Isabella Whitney and the Status of Women during the Renaissance

During the Renaissance, the writers who gained prominence were all male writers and today when we read about the Renaissance we usually tend to read the male writers like William Shakespeare, Ben Jonson, Christopher Marlowe, John Webster, Francis Bacon, Thomas Wyatt, Earl of Surrey, Edmund Spenser, Milton, John Donne and others, but almost no female writers of the time are being read in most of the syllabi of the courses on the Renaissance as very few writings by women writers exist to prove that they had made a significant contribution to the literary landscape of the Elizabethan times. It is not that women did not write during that time, but most of their writings were not preserved as they were not thought to be good enough to be preserved for future generations.

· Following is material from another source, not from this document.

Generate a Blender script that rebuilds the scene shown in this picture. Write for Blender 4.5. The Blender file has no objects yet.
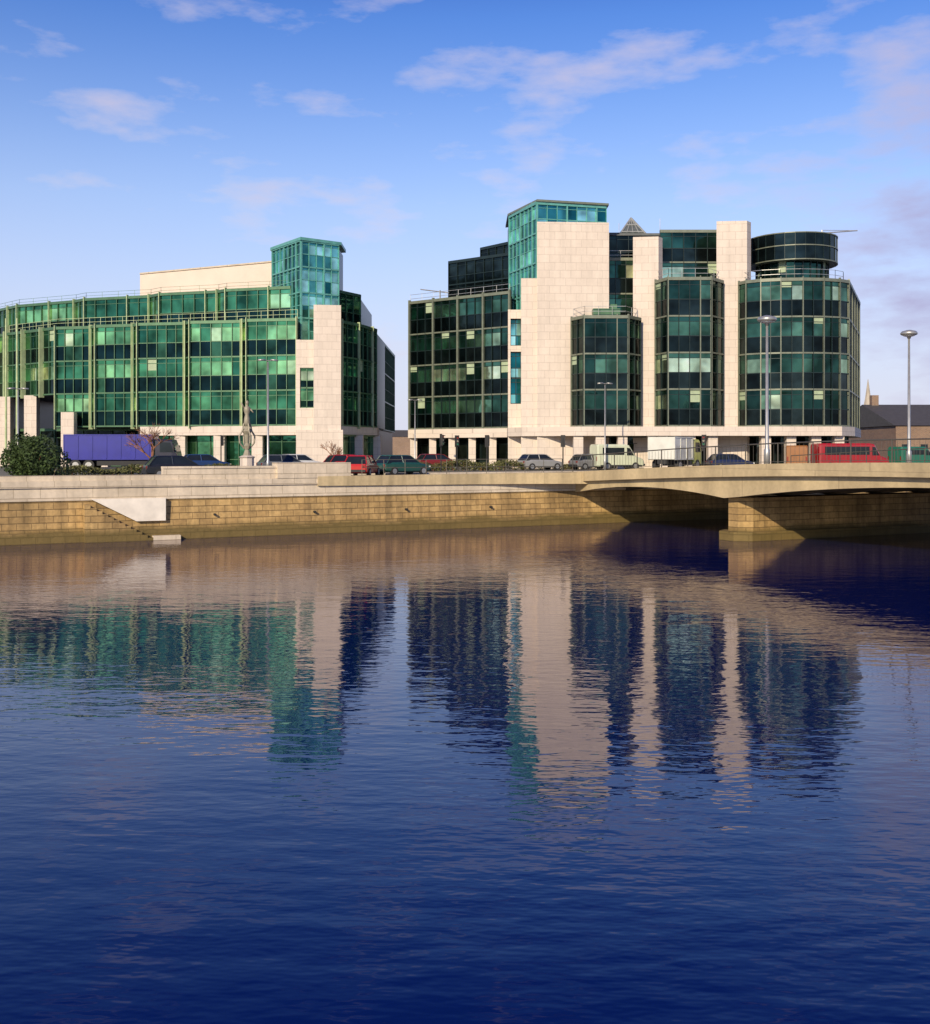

One of the significant document of a Renaissance female writer that still exists is a Pamphlet by a woman is by Jane Anger. It’s a pamphlet called Her Protection for Women, which was in some ways a reaction against the Puritans writing against Women. One line of the Pamphlet is worth mentioning, where Jane Anger writes “if our virtues decay daily, it’s because men’s virtue decay hourly.” It shows the rage of Jane Anger which must have made her react in such vehement manner against the men of those times.

In this context, it is necessary that one brings into discussion the pamphlets of Stephen Gosson, who being a puritan not only wrote against the women but also against theatre. According to Stephen Gosson, both theatre and Women are transgressive in nature. The Elizabethan people thought that the women are by nature transgressive and therefore they needed to be kept in patriarchal surveillance. Stephen Gosson is of the view that women are a threat to the larger patriarchal economy because of their transgressive nature and therefore requires a highly structured process involving their passage from the house and surveillance of the father to the house and surveillance of the husband.

Therefore Joan Kelly in the essay “Did Women have a Renaissance?” compares the status of women in Renaissance with that of the so called Dark Age (Medieval Age) and comments that there was “no renaissance for women,” as the situation worsened for the “fairer sex.” And almost all the works of the Renaissance establish “chastity” as the female norm and restructure the relation of the sexes to one of “female dependency” and “male domination” as Catherine Belsey says in her Essay “Disrupting Sexual Difference” – “Women, then as now, were defined in relation to men and in terms of their relations with men.”

Thus the whole of the Renaissance Literature portrays women to be second rate creatures and does not provide any space to her in the societal roles except from that of the “angel in the household” or “the whore in the market place”. These two are the only roles for females as if the women are obedient to the patriarchal culture then they are thought to be “the angel” and if they question, critique or even show their dissatisfaction with the patriarchal whims and wishes then they are termed as the ‘whore.’ In such a situation, women are generally seen to be very “inconstant” and are always looking for ways in which they can break up the patriarchal chains to assert their individual self and question the patriarchal dictates.

One can easily figure this out in Shakespeare’s play Othello, where Iago could trick Othello to his own doom as he could make Othello believe that Desdemona is “inconstant.” Othello believes in Iago much more than having faith in Desdemona. In an age when women are seen and shown to be ‘unfaithful’ creatures, Isabella Whitney’s poem “I. W. To her Unconstant Lover” is a grim reminder that it is not the women who are “inconstant” but the males are.

The Critical Appreciation of the I. W. To her Unconstant Lover must have given you a fair notion of the ways in which Isabella Whitney has tried to represent her version of her lover’s inconstancy. The poem can be read as a means by which the women’s voice differs from the male voices of the age. It is true that men are always the privileged race in a patriarchal society and therefore their creations, imaginations and representations are taken to be absolute truth and are the dominant discourse of the times. In a male dominated society, women are not allowed to speak; they are often silenced through different means (often by repression or gender stereotyping or submission); and even if they have a voice which they try to represent to the society they are mutilated / crushed with such vehemence that they are often not heard. In such circumstances it becomes difficult for a woman not only to speak out, but also to have a voice which goes against the patriarchal system.

In such a patriarchal society, if Isabella Whitney is able to have a voice of her own and even be heard to some extent; it shows she that she must have had a much rebellious voice which she modified and subdued to some extent to be accepted in her society. That she somehow sugar coated her discourse on the inconstancy of men by offering advice to her estranged lover is necessary so that men of the Renaissance accept her writing. In that sense, she may be termed as a very conscious, perceptive and wise female writer who knew the sensibilities and consciousness of her age and wrote in a way which would serve her purpose and yet at the same time be accepted by the society.

Isabella Whitney is usually not considered to be a feminist writer in the feminist discourses, but one needs to remember that at a time when she is writing, she had to deliberately make her writing so that she is accepted than just be feminist. So she wrote in a way which is politically correct and not just politically just.